En particulier, il s’agit du moment permettant de préciser les règles du jeu. Celles-ci peuvent être explicites et dirigées vers l’atteinte d’un objectif précis ou elles peuvent être négociées et construites au fur et à mesure du jeu (Brougère, 2008). En ce sens, il importe de décrire comment la réalisation de l’activité sera utile pour développer les compétences visées. Il s’agit aussi d’une occasion pour attribuer les rôles aux personnes participantes et de préciser les consignes liées aux contraintes de temps et d’espace.

De plus, l’intérêt suscité par le jeu ou l’activité et la clarté des objectifs à atteindre viendront influencer la capacité de la personne étudiante à s’approprier le jeu et à lui accorder un sens. Comme le souligne Sanchez (2013), la personne étudiante adopte un rôle de joueur et accepte de jouer un rôle qui n’est pas celui qui est habituellement attendu en contexte d’enseignement supérieur. En ce sens, le rôle de la personne enseignante est crucial car une activité mal introduite risque d’influencer l’engagement des personnes étudiantes. Voici donc quelques principes pédagogiques qui permettent d’optimiser l’introduction du jeu.

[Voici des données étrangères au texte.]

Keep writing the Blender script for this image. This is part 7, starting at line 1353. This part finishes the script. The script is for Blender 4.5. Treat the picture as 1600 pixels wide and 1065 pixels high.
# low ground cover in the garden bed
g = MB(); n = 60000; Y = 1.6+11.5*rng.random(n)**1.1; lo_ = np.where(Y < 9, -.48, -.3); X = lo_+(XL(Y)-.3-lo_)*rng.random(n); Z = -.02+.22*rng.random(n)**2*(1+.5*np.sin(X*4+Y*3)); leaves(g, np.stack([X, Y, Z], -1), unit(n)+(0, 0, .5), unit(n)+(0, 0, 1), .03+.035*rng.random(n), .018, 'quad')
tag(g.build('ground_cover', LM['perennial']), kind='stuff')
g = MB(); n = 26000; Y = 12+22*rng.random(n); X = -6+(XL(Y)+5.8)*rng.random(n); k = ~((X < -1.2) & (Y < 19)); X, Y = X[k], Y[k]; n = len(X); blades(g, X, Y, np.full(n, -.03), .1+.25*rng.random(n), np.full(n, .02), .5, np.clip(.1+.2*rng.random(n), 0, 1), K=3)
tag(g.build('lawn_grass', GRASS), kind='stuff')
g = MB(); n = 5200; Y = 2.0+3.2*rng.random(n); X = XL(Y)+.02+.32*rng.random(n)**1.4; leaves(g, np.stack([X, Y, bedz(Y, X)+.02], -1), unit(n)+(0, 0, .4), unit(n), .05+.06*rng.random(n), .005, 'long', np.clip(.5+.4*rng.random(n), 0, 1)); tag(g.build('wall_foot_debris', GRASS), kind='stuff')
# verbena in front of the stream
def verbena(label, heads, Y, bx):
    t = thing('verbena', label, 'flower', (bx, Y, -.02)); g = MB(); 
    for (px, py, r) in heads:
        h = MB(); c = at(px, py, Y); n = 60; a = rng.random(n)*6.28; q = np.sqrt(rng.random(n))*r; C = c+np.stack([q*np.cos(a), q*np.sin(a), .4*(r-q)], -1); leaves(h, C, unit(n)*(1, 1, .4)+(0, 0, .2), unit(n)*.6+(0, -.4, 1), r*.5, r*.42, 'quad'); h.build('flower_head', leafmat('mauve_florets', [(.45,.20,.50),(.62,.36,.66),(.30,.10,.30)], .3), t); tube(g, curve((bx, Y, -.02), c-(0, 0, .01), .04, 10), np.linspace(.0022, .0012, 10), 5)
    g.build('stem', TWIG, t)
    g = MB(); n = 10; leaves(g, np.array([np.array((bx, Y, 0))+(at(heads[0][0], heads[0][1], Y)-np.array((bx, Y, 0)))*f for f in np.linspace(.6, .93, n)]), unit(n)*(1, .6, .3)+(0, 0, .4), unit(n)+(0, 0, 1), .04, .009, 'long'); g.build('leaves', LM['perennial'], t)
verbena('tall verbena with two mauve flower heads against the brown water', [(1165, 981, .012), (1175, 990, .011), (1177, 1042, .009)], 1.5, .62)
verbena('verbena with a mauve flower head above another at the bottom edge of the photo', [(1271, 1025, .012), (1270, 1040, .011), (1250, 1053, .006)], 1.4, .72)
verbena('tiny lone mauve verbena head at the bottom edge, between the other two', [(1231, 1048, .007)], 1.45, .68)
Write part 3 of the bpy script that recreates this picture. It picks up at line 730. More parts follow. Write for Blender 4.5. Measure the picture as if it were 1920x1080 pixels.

Stratégies à mettre en place avant l’activité

Inclure des activités d’introduction qui encouragent la création d’un environnement où règnent la confiance et le respect. Préciser les visées pédagogiques, par exemple l’activité permettra de :

 

 

Éviter de surcharger les personnes étudiantes avec trop d’information avant l’activité. La période d’introduction de l’activité peut être effectuée à l’avance, en personne avant que ne se déroule le jeu même; ou s’enregistrer d’avance en prévision de l’activité, en format vidéo ou audio.

6.4.2. Participation active – Pendant le jeu ou l’activité ludique

La phase de participation constitue le cœur de l’expérience d’apprentissage ludique. C’est à ce moment que les personnes étudiantes sont pleinement engagées dans l’activité, mobilisant leurs connaissances, leurs compétences et leurs stratégies pour relever les défis proposés. Cette participation active favorise l’immersion, la motivation et l’interaction entre les pairs, tout en permettant aux personnes apprenantes d’expérimenter, de prendre des décisions et d’en observer les conséquences dans un cadre sécurisant. Pour maximiser l’effet pédagogique de cette phase, il est important que l’activité soit claire, stimulante, bien structurée et en lien avec les objectifs d’apprentissage visés.

Stratégies à mettre en place pendant l’activité

 

6.4.3. Retour réflexif – Après le jeu ou l’activité ludique

Dans un contexte d’enseignement supérieur qui vise l’appropriation de concepts et le développement de compétences, l’apprentissage par le jeu est facilité par un retour réflexif avec une personne enseignante qui est mesure de fournir un sens à ce qui a été vécu et de permettre de tirer profit des apprentissages qui pourraient être utiles dans d’autres contextes similaires (Hovington et al., 2022). Dans la mesure où la personne enseignante souhaite favoriser le développement du savoir-être, l’expérience de l’activité ludique a tout avantage à se présenter comme une expérience qui pourrait être vécue dans des conditions semblables à celles qui sont l’objet d’apprentissage. Comme le souligne Sanchez (2023), pour favoriser un apprentissage expérientiel ludique, il importe que la personne étudiante soit en mesure de développer un raisonnement qui lui permette de faire le lien entre la situation de jeu et les situations professionnelles ou de la vie courante au cours desquelles elle pourra mobiliser les mêmes compétences. Ainsi, le temps accordé à la réflexion en groupe ou en individuel est primordial car il permet à la personne étudiante de porter un regard réflexif sur l’expérience vécue. Ce retour réflexif, communément appelé « debreiffing ou débreffage » se déploie de différentes façons. Le débreffage est une activité menée pendant le jeu, ou une fois le jeu terminé. C’est une occasion pour les personnes étudiantes de se pencher sur les décisions qu’elles ont prises et sur les actions qu’elles ont accomplies. Elles peuvent ainsi acquérir des connaissances et développer des compétences propres à leur discipline. La personne enseignante verra à guider l’analyse de l’expérience en faisant appel à ses compétences d’animation, à ses savoirs disciplinaires et à ses observations lors de la mise en œuvre d’une activité. Dans certains cas (des jeux vidéos par exemple), la personne enseignante pourrait avoir accès à un compte rendu des réponses des personnes étudiantes et pourrait les aborder de façon plus spécifique. En ce sens, la période débreffage est plus qu’une simple réflexion : c’est un procédé délibéré et systématique.

Stratégies à mettre en place lors du retour réflexif :

La période de débreffage vise aussi à permettre l’expression des émotions et de recueillir des informations à propos des perceptions des personnes étudiantes face au jeu et les modifications éventuelles à lui apporter. Ainsi, la personne enseignante est invitée à favoriser les échanges permettant l’expression et le partage de l’expérience de jeu. Il est aussi recommandé de procéder à ces échanges dès la fin d’une activité ou d’un jeu car les personnes étudiantes seront encore imprégnées des émotions vécues.